Don Gius te faisait trouver du goût à tout. Et il ne te parlait pas de Dieu. On n’avait pas besoin de parler de Dieu. Il disait toujours qu’un enfant n’avait pas de peine à décrire son papa: il sait comment il fait les grimaces, comme il montre les muscles… non, en fait, il ne le décrit même pas. Tout simplement, quand on voit cet enfant, on dit: c’est vraiment le fils de son père! Il a une manière de faire qui est tout à fait celle de son père. Giussani disait que nous ne sommes pas immergés dans le Christ, et que c’est pour cela que nous n’arrêtons pas de pérorer sur Lui, jusqu’à saturation. En revanche, ceux qui sont immergés dans le Christ sont changés. On voit comment ils touchent les choses, comment ils mangent, comment ils boivent, et on pense: mais comment ils mangent! J’aimerais manger comme eux. J’aimerais faire les choses comme ils les font.
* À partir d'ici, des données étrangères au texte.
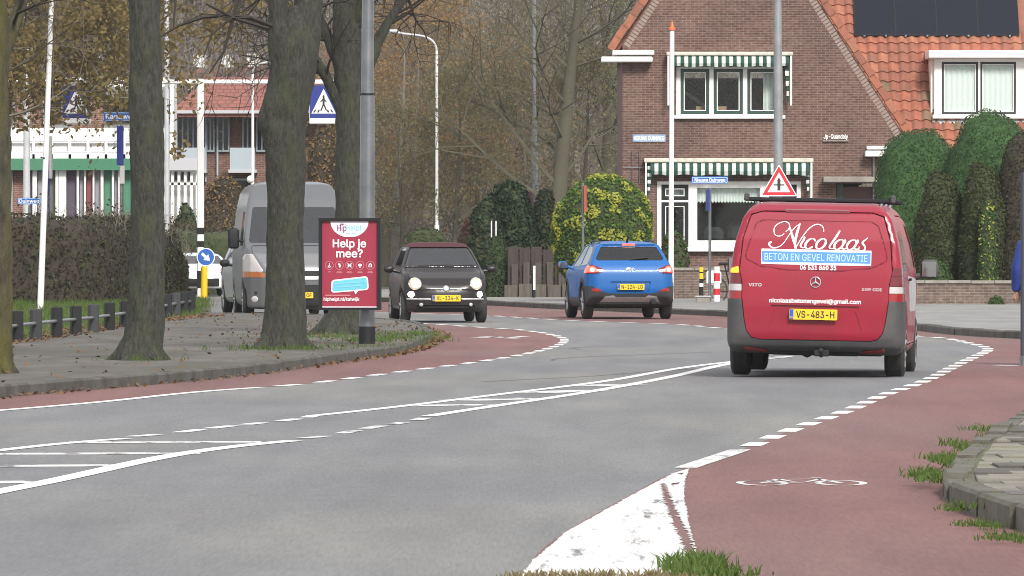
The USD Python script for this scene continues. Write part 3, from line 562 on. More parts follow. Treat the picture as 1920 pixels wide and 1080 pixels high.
gm = MB(); pts = scatter_poly(rng, verge.intersection(sbox(-14, 60, 0, 175)), 2600)
gv = [tuft(rng, (x, y, KH - 0.02), 9, 0.13, 0.09) for x, y in pts]
for v, f in gv: gm.add(v, f)
part('verge_grass', gm, mats['grass_blade'], kind='stuff', label='short green grass on the verge under the hedge', cat='grass')
def litter(poly, n, z, label, size=0.055, seed=1):
    r = np.random.default_rng(seed); p = scatter_poly(r, poly, n); c = np.c_[p, np.full(n, z) + r.uniform(0.004, 0.03, n)]
    part('fallen_leaves', leafquads(r, c, np.full(n, size), 0.7, normal=np.tile([0, 0, 1.0], (n, 1)), njit=0.5), mats['leaf_litter'], kind='stuff', label=label, cat='fallen leaves')
edge = LineString(PX([(-100, 668), (20, 655), (230, 620), (300, 612), (385, 603)])[:, :2])
litter(edge.buffer(0.45), 2600, KH - 0.01, 'band of brown leaves between the grass verge and the footpath', seed=3)
litter(pave_left_poly.buffer(-0.2), 420, KH - 0.008, 'scattered brown leaves over the left footpath', 0.06, 4)
kl = LineString(kerb_line); gut = kl.buffer(0.22).difference(pave_left_poly.buffer(0.01)).intersection(sbox(-30, 60, 30, 125))
litter(gut, 420, 0.006, 'brown leaves lying in the gutter along the left kerb', 0.06, 6)
nose = Polygon(PX([(700, 672), (740, 668), (790, 655), (822, 640), (836, 630), (815, 636), (800, 648), (740, 663)])[:, :2]).buffer(0.12).difference(pave_left_poly)
litter(nose, 420, 0.006, 'heap of yellow brown leaves at the rounded kerb corner', 0.065, 7)
litter(pave_left_poly.intersection(sbox(-4, 95, 0, 125)), 350, KH - 0.006, 'leaves and soil round the poster board post', 0.055, 8)
# grass growing round trunks and in joints of the left footpath
mb = MB(); r8 = np.random.default_rng(8)
for px, py, n, h, s in ((272, 674, 14, .06, .25), (530, 656, 34, .07, .35), (640, 633, 26, .08, .5), (700, 640, 40, .06, .5), (745, 635, 40, .06, .4), (770, 628, 40, .07, .3), (620, 652, 30, .05, .6)):
    c = G(px, py, KH)
    for k in range(n): mb.add(*tuft(r8, c + [r8.normal(0, s), r8.normal(0, s * 2.0), 0], 8, h, 0.06))
part('weeds', mb, mats['grass_blade'], kind='stuff', label='tufts of grass and weeds round the left trunks', cat='weeds')
mb = MB(); r9 = np.random.default_rng(19)
for px, py, n, h, sx, sy in ((1312, 1068, 60, .08, .07, .28), (1340, 1080, 24, .05, .06, .15), (1290, 1082, 20, .05, .05, .1)):
    for k in range(n): mb.add(*tuft(r9, G(px, py) + [r9.normal(0, sx), r9.normal(0, sy), 0], 8, h, 0.03))
part('grass_tuft', mb, mats['grass_blade'], kind='stuff', label='bright green grass tuft at the foot of the white wedge', cat='grass')
mb = MB()
for k in range(420): mb.add(*tuft(r9, G(r9.uniform(960, 1290), r9.uniform(1080, 1125)), 7, .035, 0.05))
part('dry_grass', mb, mats['grass_dry'], kind='stuff', label='dry short grass along the bottom edge of the road', cat='grass')
mb = MB()
for px, py, n, h, sx, sy in ((1748, 895, 70, .045, .05, .5), (1790, 870, 60, .05, .06, .8), (1828, 845, 50, .055, .06, .9), (1870, 815, 30, .05, .08, 1.0), (1860, 895, 24, .04, .25, .5), (1905, 880, 30, .045, .2, .6), (1840, 985, 26, .03, .07, .3), (1900, 1010, 26, .035, .07, .3), (1795, 955, 14, .03, .04, .25), (1890, 945, 22, .035, .2, .5), (1850, 860, 20, .045, .1, .8), (1900, 840, 20, .045, .1, .8)):
    for k in range(n): mb.add(*tuft(r9, G(px, py, 0.02 if py > 950 else 0.06) + [r9.normal(0, sx), r9.normal(0, sy), 0], 8, h, 0.035))
part('joint_grass', mb, mats['grass_blade'], kind='stuff', label='grass growing along the kerb and slab joints at lower right', cat='grass')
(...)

Une fois, j’ai été le trouver et il m’a dit quelque chose sur la Vierge. Que c’est grâce à la Vierge que nous comprenons mieux comment agit l’humanité du Christ, qui regardait par exemple un mendiant, ou une prostituée et qui demandait que son destin s’accomplisse. La Vierge a fait ce que Dieu lui avait demandé. Et basta. Elle ne s’est pas promenée dans tous les sens en faisant des sermons. Nous, nous n’aurions pas fait comme elle. S’il nous était arrivé ce qui lui est arrivé, pensez donc, nous nous serions précipités dehors en agitant le drapeau et en disant à tout le monde: l’ange de Dieu est venu me parler! Don Gius m’a dit: «Écoute, si tu tiens vraiment à ce que les gens soient sauvés, ne t’agite pas, demande simplement que cela arrive, parce qu’en fin de compte, tout ce que tu peux faire, c’est demander à Celui qui peut te sauver, toi, de sauver aussi, s’Il le veut, ceux qui te tiennent à cœur».
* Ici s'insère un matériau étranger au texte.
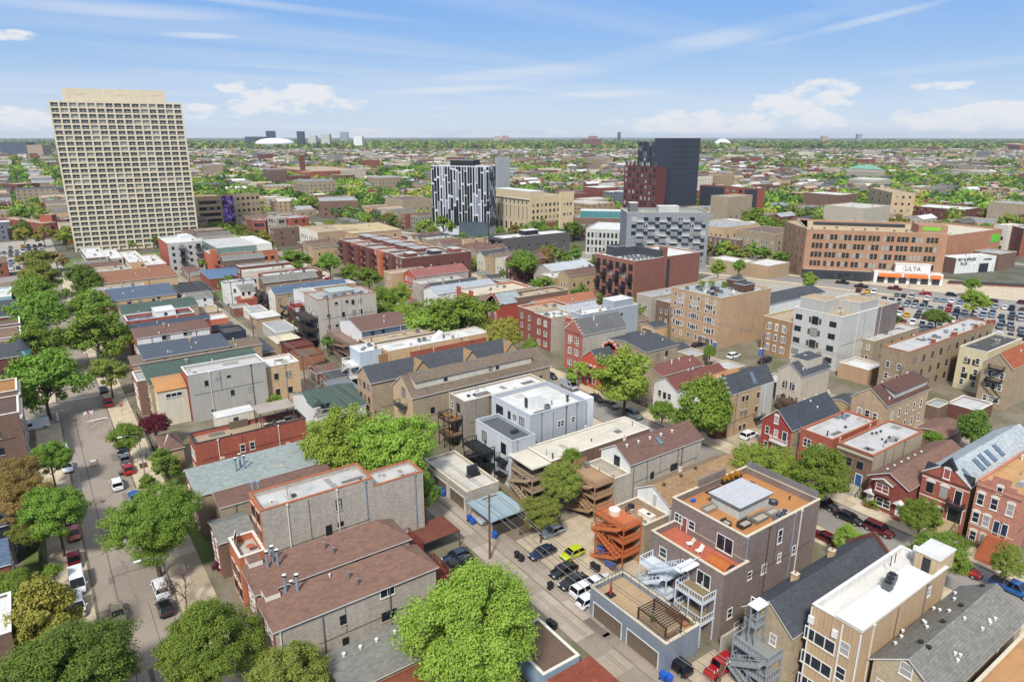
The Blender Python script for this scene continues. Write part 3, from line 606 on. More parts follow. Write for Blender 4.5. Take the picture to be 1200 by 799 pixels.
def tree(px, py, rpx, kind='green', label=None, zc=None, level=None, shape='round', v=None, sz=0.9, group=None, pos=None, name='tree', cat='tree', thin=1.0):
    if pos is None:
        z0 = 6.0
        for _ in range(6):
            p = P(px, py, z0); Rm = rpx*0.97*depth(p)/F; z0 = zc or max(Rm*sz+1.2, min(Rm*sz+2.8, 9.0))
        p = P(px, py, z0)
    else: p = Vector(pos); Rm = rpx; z0 = p.z
    d = depth(p)
    if level is None: level = 3 if (d < 105 and Rm > 5.2) else 0 if (d < 125 and Rm > 2.0) else (1 if d < 330 else 2)
    v = R.randrange(3) if v is None else v
    cv, cs = crown(level, v, shape); k = (level, v, shape)
    if k not in CM: CM[k] = npmesh('crown', cv, 4, [LEAF[kind]])
    zr = z0/(Rm*sz); tk = (v, shape, level, round(zr, 1), thin)
    if tk not in TM: TM[tk] = trunkmesh(v, shape, cs, round(zr, 1), thin).mesh('trunk')
    rt = thing(name, label or 'leafy tree', cat, (p.x, p.y, 0.1), R.random()*6.28, group)
    co = put('crown', CM[k], rt, (0, 0, z0-0.1), 0, scale=(Rm, Rm, Rm*sz)); co.material_slots[0].link = 'OBJECT'; co.material_slots[0].material = LEAF[kind]; put('trunk', TM[tk], rt, (0, 0, z0-0.1), 0, scale=(Rm, Rm, Rm*sz))
    TREES.append(p); occ(p.x-1, p.y-1, p.x+1, p.y+1); return rt
def shrub(x, y, r, h, kind, label, group=None, z=0.12):
    k = ('s', kind)
    if k not in CM: CM[k] = npmesh('foliage', leaves(clusters(30, 5), 0.3*np.ones(30), 60, 0.08, 9), 4, [LEAF[kind]])
    rt = thing('shrub', label, 'shrub', (x, y, z), R.random()*6, group); put('foliage', CM[k], rt, (0,0,h*0.45), 0, scale=(r, r, h*0.55)); return rt
def bare(px, py, hh, label, kind=None):
    p = P(px, py, hh*0.5); b = MB(); rs = random.Random(int(px)); tips = []
    def br(a, d, L_, r, dep):
        q = a+d*L_; n = 5; u = d.cross(Vector((0.2,0.9,0.3))).normalized(); w_ = d.cross(u)
        b.faces([a+(u*math.cos(i*1.2566)+w_*math.sin(i*1.2566))*r for i in range(n)]+[q+(u*math.cos(i*1.2566)+w_*math.sin(i*1.2566))*r*0.7 for i in range(n)], [(i,(i+1)%n,n+(i+1)%n,n+i) for i in range(n)], BARK)
        if dep == 0: tips.append(q); return
        for _ in range(3 if dep > 1 else 4):
            nd_ = (d+Vector((rs.uniform(-.8,.8), rs.uniform(-.8,.8), rs.uniform(-.1,.5)))).normalized(); br(q, nd_, L_*rs.uniform(0.6,0.85), r*0.62, dep-1)
    br(Vector((0,0,0)), Vector((0.05,0,1)), hh*0.28, 0.13, 5)
    rt = thing('tree', label, 'tree', (p.x, p.y, 0.1)); b.build('trunk', rt)
    tp = np.array([tuple(t) for t in tips]); c = tp[::2]
    me = npmesh('blossom', leaves(c-c.mean(0), 0.35*np.ones(len(c)), 5, 0.085, 3)+c.mean(0), 4, [LEAF[kind or 'pink']]); put('crown', me, rt); return rt
# ---------------------------------------------------------------- vehicles
CARC = {'white': mat('car', '#e4e6e8'), 'silver': mat('car', '#a4a9ae'), 'grey': mat('car', '#63686e'), 'black': mat('car', '#17181b'), 'navy': mat('car', '#243149'), 'red': mat('car', '#a3171b'), 'dred': mat('car', '#5a141b'),
        'blue': mat('car', '#1f5a9e'), 'lime': mat('car', '#b4bf22'), 'gold': mat('car', '#b9a77e'), 'yellow': mat('car', '#d9a514'), 'orange': mat('car', '#c44a1c'), 'lblue': mat('car', '#7f98ad')}
CGL = mat('plain', '#10151a', 0.08, 0.0); LAMPW = mat('plain', '#d8dce0', 0.2, 0); LAMPR = mat('plain', '#7c1010', 0.3, 0)
CK = {  # length, width, stations (x from rear 0..1: half width factor, shoulder height), greenhouse (x rear base, rear top, front top, front base), roof height, belt
 'sedan': (4.7, 1.82, [(0,.82,.80),(.04,.93,.92),(.18,1,.97),(.5,1,.95),(.72,1,.92),(.9,.96,.78),(.97,.88,.66),(1,.78,.52)], (.07,.24,.56,.74), 1.44, .93),
 'suv': (4.7, 1.9, [(0,.86,.95),(.03,.95,1.08),(.2,1,1.1),(.5,1,1.08),(.74,1,1.04),(.92,.96,.95),(.98,.88,.82),(1,.8,.6)], (.02,.07,.60,.75), 1.74, 1.06),
 'hatch': (4.1, 1.76, [(0,.84,.82),(.04,.94,.96),(.2,1,.98),(.5,1,.96),(.74,1,.92),(.92,.95,.76),(.98,.86,.64),(1,.78,.52)], (.03,.14,.58,.78), 1.5, .95),
 'van': (5.4, 2.0, [(0,.95,1.2),(.02,.98,1.25),(.4,1,1.25),(.72,1,1.22),(.84,.98,1.1),(.95,.93,.95),(.99,.88,.8),(1,.8,.6)], (.0,.02,.74,.88), 2.2, 1.22),
 'pickup': (5.6, 1.95, [(0,.92,.95),(.02,.97,1.02),(.36,1,1.02),(.5,1,1.05),(.74,1,1.04),(.93,.96,.98),(.99,.9,.85),(1,.82,.6)], (.38,.43,.64,.74), 1.82, 1.04),
 'jeep': (4.3, 1.85, [(0,.9,.98),(.02,.95,1.05),(.4,.96,1.06),(.6,.96,1.05),(.66,.92,1.05),(.95,.82,1.02),(.99,.8,.95),(1,.76,.6)], (.01,.03,.58,.62), 1.84, 1.05)}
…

En tout cas, quand on rencontrait don Giussani, la première chose dont on se rendait compte, c’est que cela faisait plaisir d’être avec lui. Même si on ne comprenait rien, ça, on le comprenait: on serait volontiers revenu le voir, demain et même après-demain. Quand on l’emmenait faire une petite sieste, il répétait: «Ne t’en va pas, attends-moi, on se revoit tout à l’heure». Lui et moi, on ne s’est jamais quittés. Ça finissait toujours comme ça: on se voit tout à l’heure. Une fois, il m’a téléphoné. «Tu ne viens pas en Italie?». «Gius, je suis ici, à Kampala, ça ne m’est pas passé par la tête». Et lui: «Allez, viens! Viens!». Je prends l’avion, et je passe tout le voyage à me demander: qu’est-ce qu’il veut bien me dire? J’arrive, je lui dis bonjour, et lui: «Rien, je voulais te voir…».
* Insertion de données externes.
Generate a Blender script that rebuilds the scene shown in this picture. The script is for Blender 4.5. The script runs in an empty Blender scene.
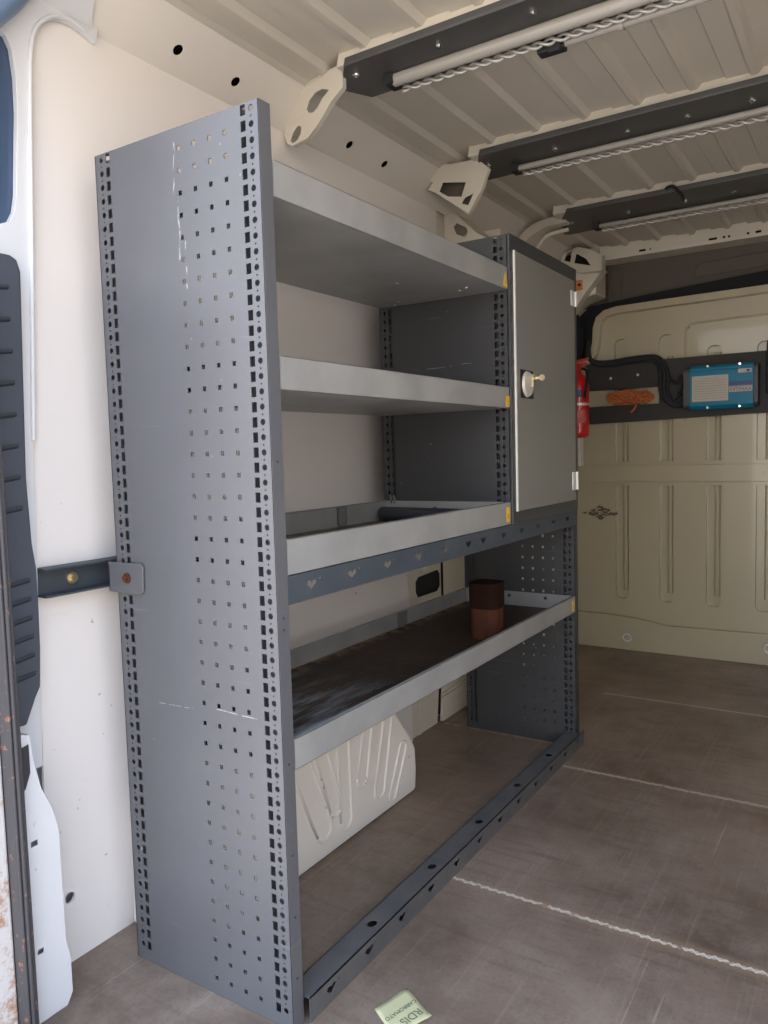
import bpy, bmesh, math, random
from mathutils import Vector, Matrix
from mathutils.geometry import tessellate_polygon
random.seed(7)
PI = math.pi
C = bpy.context.scene.collection
scn = bpy.context.scene

# ---------------------------------------------------------------- materials
def mat(name, col, rough=.5, metal=0., var=None, vscale=6., vamt=.5, bump=0., bscale=40., spec=.5, extra=None, coat=0.):
    m = bpy.data.materials.new(name); m.use_nodes = True
    nt = m.node_tree; N = nt.nodes; L = nt.links
    b = N['Principled BSDF']
    b.inputs['Base Color'].default_value = (*col, 1)
    b.inputs['Roughness'].default_value = rough
    b.inputs['Metallic'].default_value = metal
    b.inputs['Specular IOR Level'].default_value = spec
    if coat: b.inputs['Coat Weight'].default_value = coat
    tc = N.new('ShaderNodeTexCoord')
    cur = None
    if var is not None:
        n = N.new('ShaderNodeTexNoise'); n.inputs['Scale'].default_value = vscale; n.inputs['Detail'].default_value = 6
        L.new(tc.outputs['Object'], n.inputs['Vector'])
        r = N.new('ShaderNodeValToRGB'); r.color_ramp.elements[0].position = .5 - .25*vamt*2*.5; r.color_ramp.elements[1].position = .5 + .25
        L.new(n.outputs['Fac'], r.inputs['Fac'])
        mx = N.new('ShaderNodeMixRGB'); mx.inputs[1].default_value = (*col, 1); mx.inputs[2].default_value = (*var, 1)
        sc = N.new('ShaderNodeMath'); sc.operation = 'MULTIPLY'; sc.inputs[1].default_value = vamt
        L.new(r.outputs['Color'], sc.inputs[0]); L.new(sc.outputs[0], mx.inputs[0])
        cur = mx.outputs[0]
    if bump:
        n2 = N.new('ShaderNodeTexNoise'); n2.inputs['Scale'].default_value = bscale; n2.inputs['Detail'].default_value = 4
        L.new(tc.outputs['Object'], n2.inputs['Vector'])
        bp = N.new('ShaderNodeBump'); bp.inputs['Strength'].default_value = bump; bp.inputs['Distance'].default_value = .002
        L.new(n2.outputs['Fac'], bp.inputs['Height']); L.new(bp.outputs['Normal'], b.inputs['Normal'])
    if extra:
        cur = extra(nt, tc, cur, col)
    if cur is not None: L.new(cur, b.inputs['Base Color'])
    return m

def rgb(nt, col):
    n = nt.nodes.new('ShaderNodeRGB'); n.outputs[0].default_value = (*col, 1); return n.outputs[0]
def mth(nt, op, a, b=None, c=None, clamp=False):
    n = nt.nodes.new('ShaderNodeMath'); n.operation = op; n.use_clamp = clamp
    for i, v in enumerate((a, b, c)):
        if v is None: continue
        if isinstance(v, (int, float)): n.inputs[i].default_value = v
        else: nt.links.new(v, n.inputs[i])
    return n.outputs[0]
def noise(nt, vec, scale, detail=4, rough=.5):
    n = nt.nodes.new('ShaderNodeTexNoise'); n.inputs['Scale'].default_value = scale; n.inputs['Detail'].default_value = detail
    n.inputs['Roughness'].default_value = rough
    nt.links.new(vec, n.inputs['Vector']); return n.outputs['Fac']
def mapping(nt, vec, scale=(1, 1, 1), loc=(0, 0, 0), rot=(0, 0, 0)):
    n = nt.nodes.new('ShaderNodeMapping'); n.inputs['Scale'].default_value = scale; n.inputs['Location'].default_value = loc
    n.inputs['Rotation'].default_value = rot
    nt.links.new(vec, n.inputs['Vector']); return n.outputs['Vector']
def mix(nt, fac, a, b):
    n = nt.nodes.new('ShaderNodeMixRGB')
    for i, v in enumerate((fac, a, b)):
        if isinstance(v, (int, float)): n.inputs[i].default_value = v
        elif isinstance(v, tuple): n.inputs[i].default_value = (*v, 1)
        else: nt.links.new(v, n.inputs[i])
    return n.outputs[0]
def ramp(nt, v, lo, hi):
    n = nt.nodes.new('ShaderNodeMapRange'); n.inputs['From Min'].default_value = lo; n.inputs['From Max'].default_value = hi
    n.clamp = True; nt.links.new(v, n.inputs['Value']); return n.outputs['Result']
def sep(nt, vec):
    n = nt.nodes.new('ShaderNodeSeparateXYZ'); nt.links.new(vec, n.inputs[0]); return n.outputs

def floor_extra(nt, tc, cur, col):
    P = tc.outputs['Object']; X, Y, Z = sep(nt, P)
    c = mix(nt, ramp(nt, noise(nt, P, 2.3, 6, .6), .35, .68), (.275, .195, .140), (.12, .078, .052))
    c = mix(nt, mth(nt, 'MULTIPLY', ramp(nt, noise(nt, P, 7, 8, .75), .45, .75), .6), c, (.33, .26, .20))
    # fine long grain/scratches roughly along the van
    g = noise(nt, mapping(nt, P, (75, 1.5, 1), rot=(0, 0, .30)), 1.0, 5, .7)
    c = mix(nt, mth(nt, 'MULTIPLY', ramp(nt, g, .54, .75), .35), c, (.40, .30, .22))
    g2 = noise(nt, mapping(nt, P, (110, 2.2, 1), rot=(0, 0, -.12)), 1.0, 3, .5)
    c = mix(nt, mth(nt, 'MULTIPLY', ramp(nt, g2, .66, .74), .40), c, (.50, .40, .30))
    g3 = noise(nt, mapping(nt, P, (4, 40, 1), rot=(0, 0, .15)), 1.0, 3, .5)
    c = mix(nt, mth(nt, 'MULTIPLY', ramp(nt, g3, .55, .75), .35), c, (.07, .05, .04))
    sp = noise(nt, P, 120, 3, .6)
    c = mix(nt, mth(nt, 'MULTIPLY', ramp(nt, sp, .55, .75), .45), c, (.07, .055, .045))
    # reddish stains
    st = noise(nt, mapping(nt, P, (1, 1, 1), (3.1, 1.7, 0)), 5, 4, .6)
    c = mix(nt, mth(nt, 'MULTIPLY', ramp(nt, st, .62, .75), .45), c, (.17, .07, .045))
    # worn pale seams with a twisted dash pattern
    nz = noise(nt, P, 26, 3, .6)
    wv = mth(nt, 'SINE', mth(nt, 'MULTIPLY', X, 300))
    for y0, w, x0, amt in ((.566, .0062, .405, 1.), (1.30, .005, .405, .8), (2.07, .0052, .31, .85)):
        yy = mth(nt, 'ADD', Y, mth(nt, 'MULTIPLY', mth(nt, 'SUBTRACT', nz, .5), .012))
        d = mth(nt, 'ABSOLUTE', mth(nt, 'SUBTRACT', yy, y0))
        off = mth(nt, 'MULTIPLY', wv, .0034)
        d2 = mth(nt, 'ABSOLUTE', mth(nt, 'ADD', mth(nt, 'SUBTRACT', yy, y0), off))
        m1 = mth(nt, 'LESS_THAN', d2, w*.55)
        d3 = mth(nt, 'ABSOLUTE', mth(nt, 'SUBTRACT', mth(nt, 'SUBTRACT', yy, y0), off)); m1 = mth(nt, 'MAXIMUM', m1, mth(nt, 'MULTIPLY', mth(nt, 'LESS_THAN', d3, w*.3), .7))
        halo = mth(nt, 'MULTIPLY', mth(nt, 'SUBTRACT', 1., ramp(nt, d, 0., w*4)), .6)
        gate = mth(nt, 'GREATER_THAN', X, x0)
        brk = ramp(nt, noise(nt, P, 40, 2, .5), .3, .42)
        c = mix(nt, mth(nt, 'MULTIPLY', halo, gate), c, (.38, .24, .14))
        c = mix(nt, mth(nt, 'MULTIPLY', mth(nt, 'MULTIPLY', m1, gate), mth(nt, 'MULTIPLY', brk, amt)), c, (.62, .56, .46))
    d = mth(nt, 'ABSOLUTE', mth(nt, 'ADD', mth(nt, 'SUBTRACT', Y, 1.462), mth(nt, 'MULTIPLY', mth(nt, 'SUBTRACT', nz, .5), .02)))
    m = mth(nt, 'MULTIPLY', mth(nt, 'MULTIPLY', mth(nt, 'LESS_THAN', d, .005), mth(nt, 'LESS_THAN', X, .36)), ramp(nt, noise(nt, P, 45, 2, .5), .4, .55))
    c = mix(nt, mth(nt, 'MULTIPLY', m, .7), c, (.5, .38, .26))
    return c

def panel_extra(marks):
    # slate powder coat: faint smears, chips, and scratches given as (axis, centre, width, lo, hi, wobble)
    def f(nt, tc, cur, col):
        P = tc.outputs['Object']; X, Y, Z = sep(nt, P)
        c = mix(nt, mth(nt, 'MULTIPLY', ramp(nt, noise(nt, P, 3, 6, .6), .4, .7), .35), col, tuple(v*1.35 for v in col))
        s = noise(nt, mapping(nt, P, (3, 3, 70)), 1.2, 4, .6)
        c = mix(nt, mth(nt, 'MULTIPLY', ramp(nt, s, .66, .74), .12), c, (.35, .36, .37))
        sp = noise(nt, P, 55, 2, .4)
        c = mix(nt, mth(nt, 'MULTIPLY', ramp(nt, sp, .76, .80), .4), c, (.4, .4, .4))
        for ax, a0, w, lo, hi, wob, slope in marks:
            A, B = (X, Z) if ax == 'x' else (Z, X)
            nz = mth(nt, 'MULTIPLY', mth(nt, 'SUBTRACT', noise(nt, P, 14, 3, .6), .5), wob)
            ctr = mth(nt, 'ADD', mth(nt, 'ADD', nz, a0), mth(nt, 'MULTIPLY', mth(nt, 'SUBTRACT', B, lo), slope))
            d = mth(nt, 'ABSOLUTE', mth(nt, 'SUBTRACT', A, ctr))
            m = mth(nt, 'LESS_THAN', d, w)
            m = mth(nt, 'MULTIPLY', m, mth(nt, 'MULTIPLY', mth(nt, 'GREATER_THAN', B, lo), mth(nt, 'LESS_THAN', B, hi)))
            m = mth(nt, 'MULTIPLY', m, ramp(nt, noise(nt, P, 60, 2, .5), .42, .55))
            c = mix(nt, mth(nt, 'MULTIPLY', m, .5), c, (.5, .5, .48))
        return c
    return f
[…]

Il est comme un père pour mes amies du Meeting Point. Elles ont appelé leurs fils Luigi, elles ne savent pas ce que signifie ce nom. Elles ne le font pas parce que c’est mon ami: ce qui est à moi est à elles, alors don Gius est devenu leur grand ami. Et maintenant, elles mettraient son portrait sur tous les arbres de l’Afrique.
Ce qui me manque, c’est sa corporéité. Mais maintenant, il voit ce dont nous avons besoin avant même que nous nous en rendions compte.